Other good managers have fallen by the wayside for not being the ‘right’ man for the job. Juande Ramos had arguably over-achieved at Sevilla winning the UEFA cup is successive seasons, as well as several domestic cups, and was widely tipped as the next big thing in football as he was hired by Tottenham. His tenure lasted only a year and his non passionate displays on the touchline as the going got tough at the start of his first full season would hardly have enamoured him to Spurs fans. Ramos was also sandwiched by more popular managers in Martin Jol and Harry Redknapp which made it even more difficult for him. I can potentially see the same situation with Villas Boas, a man who seems difficult to warm to and again may not be the ‘right’ man for Spurs. Historically, similar to West Ham I suppose, they are known as being a stylish, swashbuckling side and the methodical somewhat distant approach Villas Boas seems to favour may not fit with this.
Of course there are managers who just seem to be ‘right’ for their club. David Moyes with Everton just seems to, from the outside admittedly, be a good fit. Certainly, since I have been watching football, Everton have, on the whole been in the shadows of Liverpool and the differences in finances between the two clubs is clear and can be seen by the totals spent since the Premier League began. Moyes has that look about of him as being able to hold his own, as being a scrapper who learnt his trade at a struggling Preston North End and he has an obvious hunger about him to succeed, to drive a club on, and he seems to have the ability to get the Everton fans behind the club despite the off field struggles they continuously face. I, and I am sure a lot of other football fans, have immense respect for the job he has done and continues to do at Everton and, his character and skills just seem to fit with the ethos of Everton as a football club.
Martin O’ Neil, despite my Forest biases, seems to be the right fit wherever he has managed due in no small part to his cult of personality which puts him ahead of many of the bland managers we see in the English league. Can you imagine anyone but Tony Pulis at Stoke City? As much as I dislike the tactics he employs with Stoke, he certainly has an ethos in signing strong, direct players and playing to their strengths off a direct game based on pressure and set pieces and I take my hat off to him in the way that he has established Stoke as a top flight side over the last few years. This has resulted in the phrase ‘Stoke is a tough place to go to on a cold Tuesday night’ entering football parlance and into the book of clichés used by pundits. Whoever succeeds him will have the unenviable decision of replicating his work or trying to bring in a new style such as Sammy Lee tried to do at Bolton before they quickly returned to type under Megson. Owen Coyle initially seemed to want to shift away from the Bolton type but after watching the game on Friday versus Forest, he seems to have resorted to that direct game utilising every inch of Kevin Davies frame which may be more down to the pressure he is under to get results following a disappointing last season. Whereas some clubs are known for playing slick passing football, such as the previously mentioned West Ham and Tottenham, some teams are known for being, for want of a better word, ugly and the Stokes, Boltons and any team associated with the likes of Aidy Boothroyd, Gary Megson or Steve Cotterill.

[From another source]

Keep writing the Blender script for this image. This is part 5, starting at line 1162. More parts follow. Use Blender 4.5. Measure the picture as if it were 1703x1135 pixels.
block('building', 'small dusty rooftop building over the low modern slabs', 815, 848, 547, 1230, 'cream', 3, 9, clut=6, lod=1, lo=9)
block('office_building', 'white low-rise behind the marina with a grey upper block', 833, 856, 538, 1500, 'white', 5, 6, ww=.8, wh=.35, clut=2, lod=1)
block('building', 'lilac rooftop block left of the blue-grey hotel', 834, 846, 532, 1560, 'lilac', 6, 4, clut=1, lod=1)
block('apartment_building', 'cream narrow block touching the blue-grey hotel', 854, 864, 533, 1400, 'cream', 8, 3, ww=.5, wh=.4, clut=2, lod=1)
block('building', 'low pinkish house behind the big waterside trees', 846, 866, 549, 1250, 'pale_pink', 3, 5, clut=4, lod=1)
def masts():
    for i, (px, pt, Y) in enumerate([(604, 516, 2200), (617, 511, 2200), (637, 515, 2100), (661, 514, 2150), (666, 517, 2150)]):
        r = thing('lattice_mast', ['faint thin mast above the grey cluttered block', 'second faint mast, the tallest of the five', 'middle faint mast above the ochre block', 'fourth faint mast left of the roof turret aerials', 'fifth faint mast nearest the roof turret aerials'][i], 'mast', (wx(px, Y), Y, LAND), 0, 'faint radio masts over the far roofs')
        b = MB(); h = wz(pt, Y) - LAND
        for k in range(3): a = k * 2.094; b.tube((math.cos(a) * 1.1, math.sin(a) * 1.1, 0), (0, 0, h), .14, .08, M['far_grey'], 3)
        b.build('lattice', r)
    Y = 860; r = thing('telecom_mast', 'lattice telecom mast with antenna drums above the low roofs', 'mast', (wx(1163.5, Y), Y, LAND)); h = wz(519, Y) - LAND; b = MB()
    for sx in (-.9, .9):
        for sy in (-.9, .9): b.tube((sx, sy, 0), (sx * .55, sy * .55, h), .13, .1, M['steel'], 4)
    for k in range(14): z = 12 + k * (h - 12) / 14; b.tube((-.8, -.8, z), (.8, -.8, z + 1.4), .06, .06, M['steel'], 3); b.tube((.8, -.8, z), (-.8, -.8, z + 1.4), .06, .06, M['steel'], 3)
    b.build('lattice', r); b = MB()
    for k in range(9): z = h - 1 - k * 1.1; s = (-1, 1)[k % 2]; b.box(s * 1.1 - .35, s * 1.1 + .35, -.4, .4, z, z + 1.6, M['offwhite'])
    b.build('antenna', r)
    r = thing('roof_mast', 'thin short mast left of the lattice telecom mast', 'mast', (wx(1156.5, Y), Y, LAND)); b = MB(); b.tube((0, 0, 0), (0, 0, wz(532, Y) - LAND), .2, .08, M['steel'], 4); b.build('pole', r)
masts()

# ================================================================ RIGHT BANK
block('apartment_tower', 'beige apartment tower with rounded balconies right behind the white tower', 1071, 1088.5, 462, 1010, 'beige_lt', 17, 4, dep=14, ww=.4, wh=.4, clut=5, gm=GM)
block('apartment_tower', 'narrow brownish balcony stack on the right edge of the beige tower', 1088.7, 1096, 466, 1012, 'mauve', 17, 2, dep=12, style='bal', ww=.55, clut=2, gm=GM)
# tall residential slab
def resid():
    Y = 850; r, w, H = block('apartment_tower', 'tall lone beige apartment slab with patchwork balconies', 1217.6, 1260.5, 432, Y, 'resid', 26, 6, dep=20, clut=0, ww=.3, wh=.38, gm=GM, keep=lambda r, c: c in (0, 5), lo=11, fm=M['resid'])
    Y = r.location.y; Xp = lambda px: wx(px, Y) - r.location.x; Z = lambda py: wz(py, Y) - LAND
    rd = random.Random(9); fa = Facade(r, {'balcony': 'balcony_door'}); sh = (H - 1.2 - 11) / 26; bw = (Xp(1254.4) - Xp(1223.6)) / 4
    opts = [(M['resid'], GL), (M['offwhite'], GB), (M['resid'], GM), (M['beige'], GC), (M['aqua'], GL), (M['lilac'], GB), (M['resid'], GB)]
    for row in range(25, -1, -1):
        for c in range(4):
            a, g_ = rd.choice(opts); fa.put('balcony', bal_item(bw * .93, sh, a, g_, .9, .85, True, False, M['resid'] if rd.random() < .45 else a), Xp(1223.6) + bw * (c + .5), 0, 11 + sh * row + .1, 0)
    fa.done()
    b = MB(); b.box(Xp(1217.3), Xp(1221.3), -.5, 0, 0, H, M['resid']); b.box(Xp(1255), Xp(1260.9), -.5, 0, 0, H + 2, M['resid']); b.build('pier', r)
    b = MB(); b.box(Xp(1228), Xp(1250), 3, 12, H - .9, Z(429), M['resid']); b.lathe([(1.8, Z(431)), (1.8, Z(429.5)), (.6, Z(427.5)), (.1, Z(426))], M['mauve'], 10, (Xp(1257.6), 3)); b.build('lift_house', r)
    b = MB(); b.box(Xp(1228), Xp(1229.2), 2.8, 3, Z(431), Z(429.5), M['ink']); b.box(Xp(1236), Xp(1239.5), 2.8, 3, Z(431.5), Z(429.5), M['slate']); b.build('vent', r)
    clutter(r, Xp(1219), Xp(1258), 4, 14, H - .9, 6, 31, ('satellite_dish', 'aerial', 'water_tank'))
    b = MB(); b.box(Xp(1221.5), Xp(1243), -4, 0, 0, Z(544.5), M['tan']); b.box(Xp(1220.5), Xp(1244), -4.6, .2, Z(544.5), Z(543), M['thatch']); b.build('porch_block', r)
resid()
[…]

Just like football clubs who have a history or playing entertaining football must be careful in choosing the ‘right’ man, so should those more associated with a more direct game. Of course there are anachronisms, Arsenal are renowned for playing passing football under Wenger but also have a poor disciplinary record making Wengers contempt of Stoke somewhat hypocritical and Leeds under Revie were probably unfairly tarnished and have subsequently been remembered as “dirty Leeds” despite the fact they had excellent footballing players and, by all accounts, played some beautiful football in their pomp.
Taking Tony Pulis again, you would not imagine he would be the ‘right’ man for say Swansea or Wigan just like Roberto Martinez or Michael Laudrup would not seem the right men for the Stoke City. It would be interesting if anyone could come up with examples of what were considered initially to be the wrong appointment being successful and perhaps changing a clubs ethos from long ball to short passing or vice versa and whether therefore it is the status of the club at the time of the manager joining that makes him the ‘right’ man or the ‘right’ man being successful as he is already in tune with the clubs ethos. A sort of chicken and egg conundrum if you will.
So whilst talented managers with good histories often take over clubs, sometimes they are just not ‘right’ for that particular club and it is interesting that directors, chairman and owners do not look into character and suitability more frequently and the word ‘right’, in terms of football management has not been explored more extensively by the media. Is the word ‘right man’ an intangible concept that can only be proven with hindsight, or can you judge whether a man is right for the job before he is appointed? Whilst local rivals in particular sneered at Forest’s ‘ironic’ not iconic hiring of O’Driscoll, the majority of Forests fans took it as we have a quiet confidence that he is going to be the right man for the job and the way he gone about his initial business has only enforced that view. He is not a journeyman who moves around for money, he is a manager who wants to develop football clubs and instil legacies, all whilst not having a media circus following him around. With a bit of luck and lots of hard work, I am confident he can achieve plenty at Nottingham Forest.
Any comments of who seems ‘right’ or wrong for jobs they have held or hold in football management would be greatly appreciated for further discussion.